На наше послевоенное восприятие поначалу сильно влияли негативные оценки советских солдат. По большей части они основывались на случаях, о которых рассказывали наши родители. Фактически именно они на протяжении нескольких лет определяли наши воспоминания, хотя мы, дети, знали «русских» (для многих взрослых они были бывшими «противниками») скорее с их человеческой стороны. Таким образом, в обществе имелось двойственное отношение к русским (советским солдатам). Всё, что происходило наряду с этой «нормой» в ходе советизации восточной части Германии и возмутительных акций произвола при участии правительства СЕПГ и советских сил безопасности, мы смогли постепенно осознать - так же, как и преступления СС и вермахта, - только повзрослев. Однако тот факт, что преобладающая часть граждан ГДР была оппозиционно настроена к собственному правительству и тем самым также к «русским», с конца 40-х - начала 50-х гг. стал оказывать всё большее воздействие и на наше отношение к Советскому Союзу. Поэтому в школах обязательный предмет «русский язык» не пользовался особой популярностью. Мотивации для его изучения не хватало.

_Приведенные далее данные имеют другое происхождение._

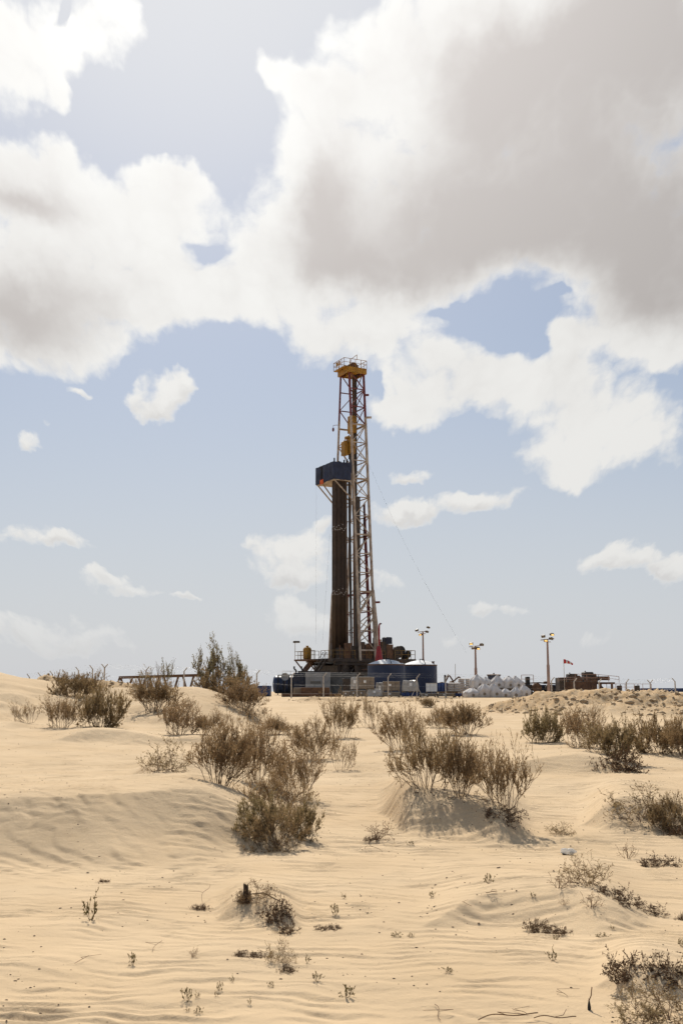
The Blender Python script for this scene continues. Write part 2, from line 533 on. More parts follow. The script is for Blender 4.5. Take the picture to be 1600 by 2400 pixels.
def sand_material():
    m = bpy.data.materials.new('sand')
    m.use_nodes = True
    N = NT(m.node_tree)
    L = m.node_tree.links
    b = m.node_tree.nodes['Principled BSDF']
    co = N.node('ShaderNodeTexCoord').outputs['Object']
    big = N.step(N.noise(co, 0.35, 4.0, 0.55), 0.3, 0.7)
    mid = N.step(N.noise(co, 2.6, 5.0, 0.6), 0.3, 0.7)
    c = N.mix(big, (0.550, 0.415, 0.262, 1), (0.500, 0.366, 0.220, 1))
    c = N.mix(N.m('MULTIPLY', mid, 0.30), c, (0.48, 0.358, 0.228, 1))
    spoil = N.node('ShaderNodeAttribute', attribute_name='spoil').outputs['Fac']
    c = N.mix(N.m('MULTIPLY', spoil, N.step(mid, 0.2, 0.8, 0.35, 0.9)), c, (0.40, 0.265, 0.135, 1))
    grain = N.noise(co, 260.0, 2.0, 0.7)
    c = N.mix(N.step(grain, 0.60, 0.80, 0.0, 0.22), c, (0.30, 0.21, 0.13, 1))
    L.new(c, b.inputs['Base Color'])
    b.inputs['Roughness'].default_value = 0.95
    b.inputs['Specular IOR Level'].default_value = 0.12
    # fine wind ripples and grains as relief
    wv = N.node('ShaderNodeTexWave', wave_type='BANDS', bands_direction='Y', wave_profile='SAW')
    wv.inputs['Scale'].default_value = 2.1
    wv.inputs['Distortion'].default_value = 5.0
    wv.inputs['Detail'].default_value = 3.0
    wv.inputs['Detail Scale'].default_value = 0.6
    L.new(co, wv.inputs['Vector'])
    h = N.m('MULTIPLY', wv.outputs['Fac'], N.step(N.noise(co, 0.8, 3.0), 0.35, 0.65, 0.15, 1.0))
    h = N.m('ADD', h, N.m('MULTIPLY', N.noise(co, 9.0, 6.0, 0.65), 0.9))
    h = N.m('ADD', h, N.m('MULTIPLY', N.noise(co, 120.0, 2.0), 0.10))
    bp = N.node('ShaderNodeBump')
    bp.inputs['Strength'].default_value = 0.8
    bp.inputs['Distance'].default_value = 0.020
    L.new(h, bp.inputs['Height'])
    L.new(bp.outputs[0], b.inputs['Normal'])
    return m


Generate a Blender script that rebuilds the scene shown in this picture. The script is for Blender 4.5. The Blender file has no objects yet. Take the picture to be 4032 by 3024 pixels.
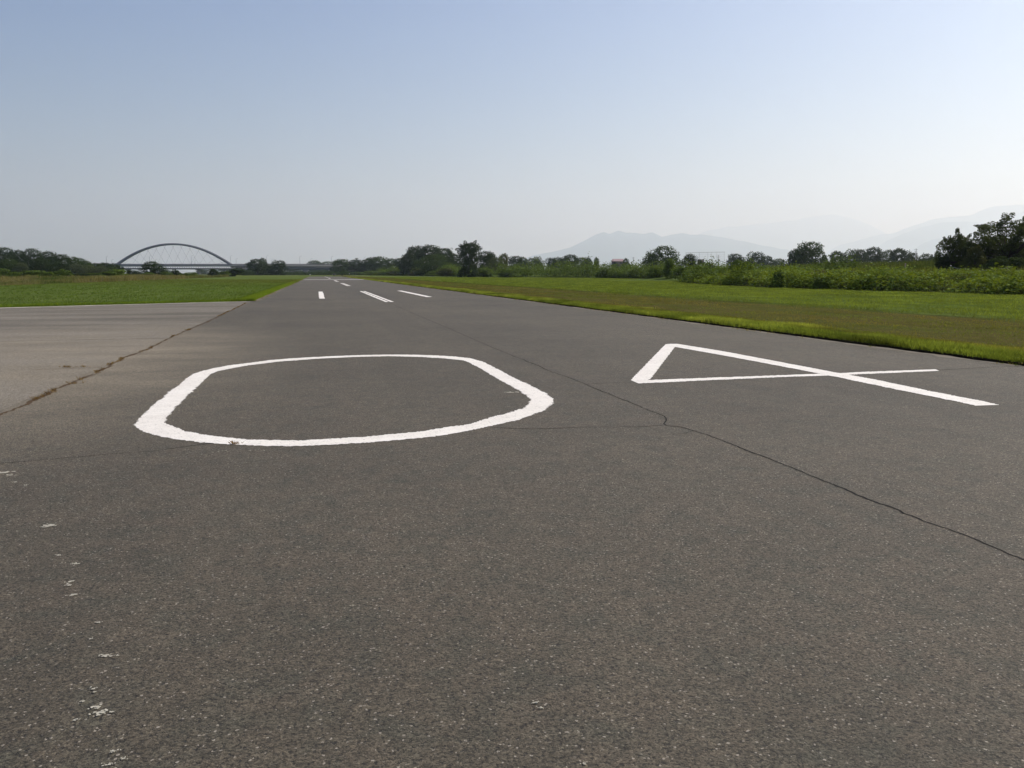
import bpy, bmesh, math, random
import numpy as np
from mathutils import Vector, Matrix

# ------------------------------------------------------------------ camera, sky, sun, exposure
S = bpy.context.scene
COL = S.collection
F = 3350.0; CX, CY = 2016.0, 1512.0; HOR = 1076.0; VPX = 1246.0; H0 = 1.55   # in photograph pixels (4032 x 3024)
PITCH = math.atan((CY - HOR) / F)
YAW = math.atan((CX - VPX) / (F / math.cos(PITCH)))       # world +Y runs along the runway
cam = bpy.data.cameras.new('camera'); cam_o = bpy.data.objects.new('camera', cam); COL.objects.link(cam_o)
cam_o.location = (0, 0, H0); cam_o.rotation_euler = (math.pi / 2 - PITCH, 0, -YAW)
cam.sensor_width = 36; cam.lens = 36 * F / 4032; cam.clip_start = 0.05; cam.clip_end = 200000
S.camera = cam_o

SUN_AZ = math.radians(75); SUN_EL = math.radians(47)      # azimuth clockwise from +Y
w = bpy.data.worlds.new('World'); S.world = w; w.use_nodes = True
nt = w.node_tree; nt.nodes.clear()
sky = nt.nodes.new('ShaderNodeTexSky'); sky.sky_type = 'NISHITA'; sky.sun_disc = False
sky.sun_elevation = SUN_EL; sky.sun_rotation = SUN_AZ
sky.air_density = 1.0; sky.dust_density = 1.4; sky.ozone_density = 1.0; sky.altitude = 0
hs = nt.nodes.new('ShaderNodeHueSaturation'); hs.inputs['Saturation'].default_value = 1.62; hs.inputs['Hue'].default_value = 0.519
bg = nt.nodes.new('ShaderNodeBackground'); bg.inputs['Strength'].default_value = 0.09
out = nt.nodes.new('ShaderNodeOutputWorld')
nt.links.new(sky.outputs[0], hs.inputs['Color']); nt.links.new(hs.outputs[0], bg.inputs['Color'])
nt.links.new(bg.outputs[0], out.inputs['Surface'])
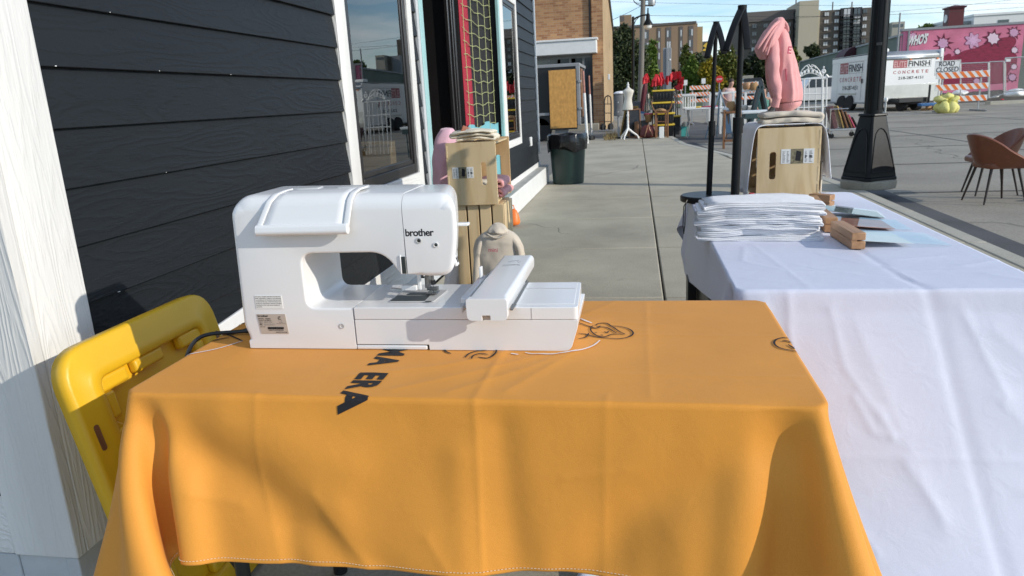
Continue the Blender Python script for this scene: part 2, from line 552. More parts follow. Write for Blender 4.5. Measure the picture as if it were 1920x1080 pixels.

Тем не менее летом 1953 года это внешне мирное сосуществование русских и немцев изменилось с моей, еще детской точки зрения школьника радикально: недовольство восточноберлинских строителей на Сталин-аллее [66] увеличением норм выработки сначала вылилось в демонстрации с требованием повышения зарплаты, а затем, 17 июня, внезапно превратилось во всеобщую забастовку, направленную против правительства ГДР. В этой ситуации против протестующих были брошены танки Советской Армии, которая жестко подавила восстание. После этого советских (а не восточногерманских!) солдат еще долго можно было увидеть на улицах Восточного Берлина.
66
После речи Хрущева на ХХ партийном съезде в 1956 году она снова, как и прежде, стала называться Франкфуртер-аллее.